Une histoire où un autre acteur devient omni présent, au centre de ce trio, à l'horizon qu'il sculpte par flagrances, dans l'écume qu'il met en ébullition…

Une histoire de dauphin, d'amour terrestre contrarié, l'ile d'Amorgos n'est pas si éloignée..., mais contrairement aux apparences, ce livre n'est pas une avant première du « Grand bleu » de Luc Besson.

Spontanément, je songe plutôt à cet extrait des Chants de Maldoror de Lautréamont

« Vieil océan, aux vagues de cristal, tu ressembles proportionnellement à ces marques azurées que l'on voit sur le dos meurtri des mousses ; tu es un immense bleu appliqué sur le corps de la terre : j'aime cette comparaison.
Ainsi, à ton premier aspect, un souffle prolongé de tristesse, qu'on croirait être le murmure de ta brise suave, passe, en laissant des ineffaçables traces, sur l'âme profondément ébranlée de tes amants, sans que s'en rende toujours compte, les rudes commencements de l'homme, où il fait connaissance avec la douleur, qui ne le quitte plus. Je te salue vieil océan ! » (p. 56)
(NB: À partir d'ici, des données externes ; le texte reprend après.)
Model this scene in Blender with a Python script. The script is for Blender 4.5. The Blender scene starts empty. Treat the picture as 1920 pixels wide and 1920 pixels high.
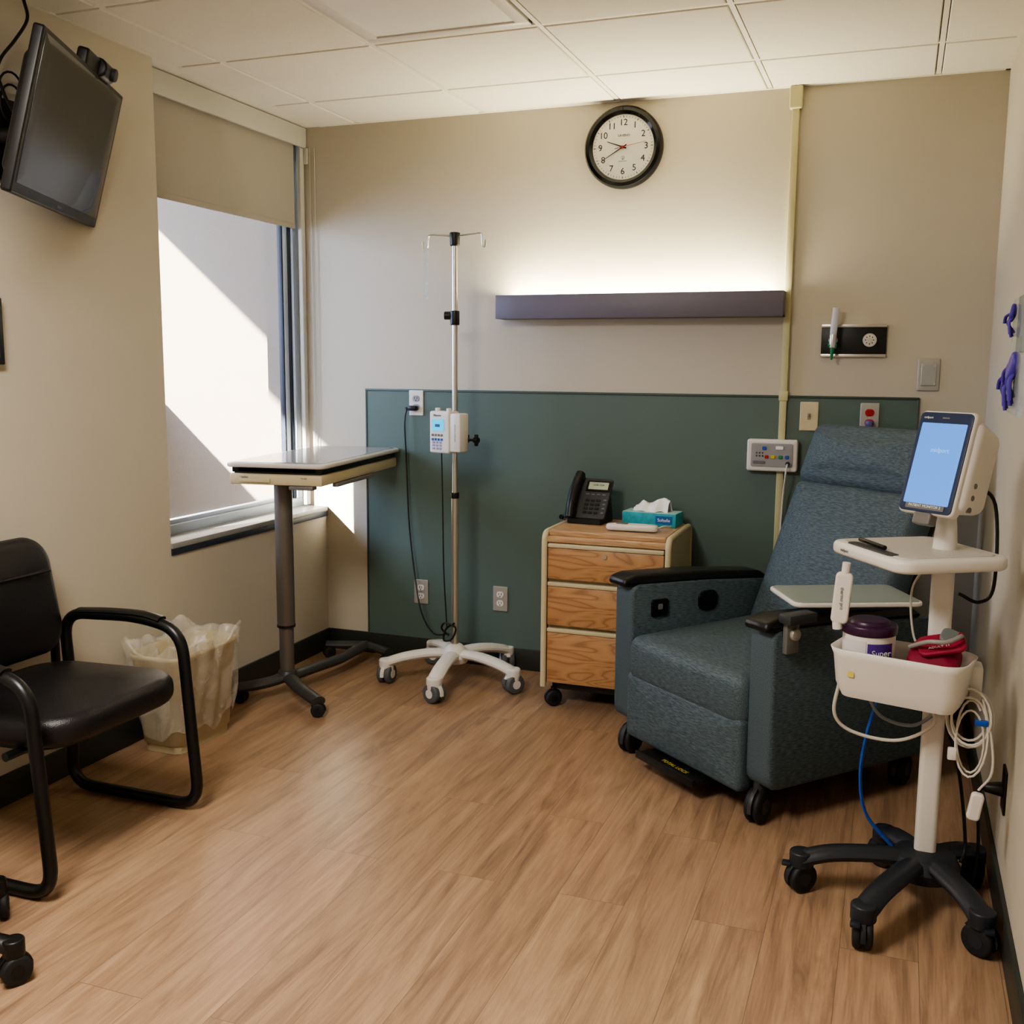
import bpy, bmesh, math, random
from mathutils import Vector, Matrix, Euler
random.seed(4)
pi=math.pi
COL=bpy.context.scene.collection
# ------------------------------------------------------------------ materials
def lin(h):
    h=h.lstrip('#'); v=[int(h[i:i+2],16)/255 for i in (0,2,4)]
    return tuple(((c/12.92) if c<=.04045 else ((c+.055)/1.055)**2.4) for c in v)+(1,)
M={}
def mat(name,col,rough=.5,metal=0,var=.06,vscale=30,bump=0,bscale=200,emis=None,estr=0,alpha=1,trans=0,spec=.5,sheen=0,stretch=None,coat=0,ior=1.45):
    if name in M: return M[name]
    m=bpy.data.materials.new(name); m.use_nodes=True; nt=m.node_tree; b=nt.nodes['Principled BSDF']
    c=lin(col) if isinstance(col,str) else col
    tc=nt.nodes.new('ShaderNodeTexCoord'); mp=nt.nodes.new('ShaderNodeMapping'); nt.links.new(tc.outputs['Object'],mp.inputs[0])
    if stretch: mp.inputs['Scale'].default_value=stretch
    n=nt.nodes.new('ShaderNodeTexNoise'); n.inputs['Scale'].default_value=vscale; n.inputs['Detail'].default_value=4
    nt.links.new(mp.outputs[0],n.inputs['Vector'])
    mx=nt.nodes.new('ShaderNodeMix'); mx.data_type='RGBA'
    mx.inputs[6].default_value=tuple(x*(1-var) for x in c[:3])+(1,); mx.inputs[7].default_value=tuple(min(1,x*(1+var)) for x in c[:3])+(1,)
    nt.links.new(n.outputs[0],mx.inputs[0]); nt.links.new(mx.outputs[2],b.inputs['Base Color'])
    b.inputs['Roughness'].default_value=rough; b.inputs['Metallic'].default_value=metal; b.inputs['Specular IOR Level'].default_value=spec
    b.inputs['IOR'].default_value=ior
    if emis: b.inputs['Emission Color'].default_value=lin(emis); b.inputs['Emission Strength'].default_value=estr
    b.inputs['Alpha'].default_value=alpha; b.inputs['Transmission Weight'].default_value=trans
    if sheen: b.inputs['Sheen Weight'].default_value=sheen
    if coat: b.inputs['Coat Weight'].default_value=coat
    if bump:
        n2=nt.nodes.new('ShaderNodeTexNoise'); n2.inputs['Scale'].default_value=bscale; n2.inputs['Detail'].default_value=3
        nt.links.new(mp.outputs[0],n2.inputs['Vector'])
        bp=nt.nodes.new('ShaderNodeBump'); bp.inputs['Strength'].default_value=bump; bp.inputs['Distance'].default_value=.004
        nt.links.new(n2.outputs[0],bp.inputs['Height']); nt.links.new(bp.outputs[0],b.inputs['Normal'])
    M[name]=m; return m
wall_m=mat('wall_paint','#BBB4A5',.75,var=.02,vscale=3,bump=.1,bscale=260)
green_m=mat('green_wall_panel','#55665F',.5,var=.03,vscale=5,bump=.1,bscale=300)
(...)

Peu à peu, Dimitri au fil de ses contacts de plus en plus étroits avec Thomas, approche la farouche et mystérieuse Angela, efficace intendante de la maison familiale habitée de ses jeunes demi-frères et de son père. Angela disparaît régulièrement en mer, dans sa barque ou en immersion….elle est une nageuse singulière, puissante et agile.

La passion consume les êtres mais d'emblée, au trouble de ces noces de l'eau et de la lumière s'ajoute une sourde menace. le basculement intervient, violent, une faille phosphorescente s'entrouvre. Angela, un trait d'union dans tous les sens du terme, entre une harmonie sans age et les soubresauts d'émotions humaines. Un saut auquel Dimitri renonce en définitive.

L'auteur fait merveille à capturer la Beauté des paysages sauvages et des embrasements sensuels.

Triste coïncidence, l'ile de Lesbos a été récemment au centre des attentions en raison de la situation tragique de migrants. Un rappel, s'il en était besoin, que ces lieux ne sont pas seulement fréquentés par des souffles divins mais aussi depuis l'antiquité par des drames humains. Mais ceci ne doit absolument pas dissuader de lire ce très beau livre !!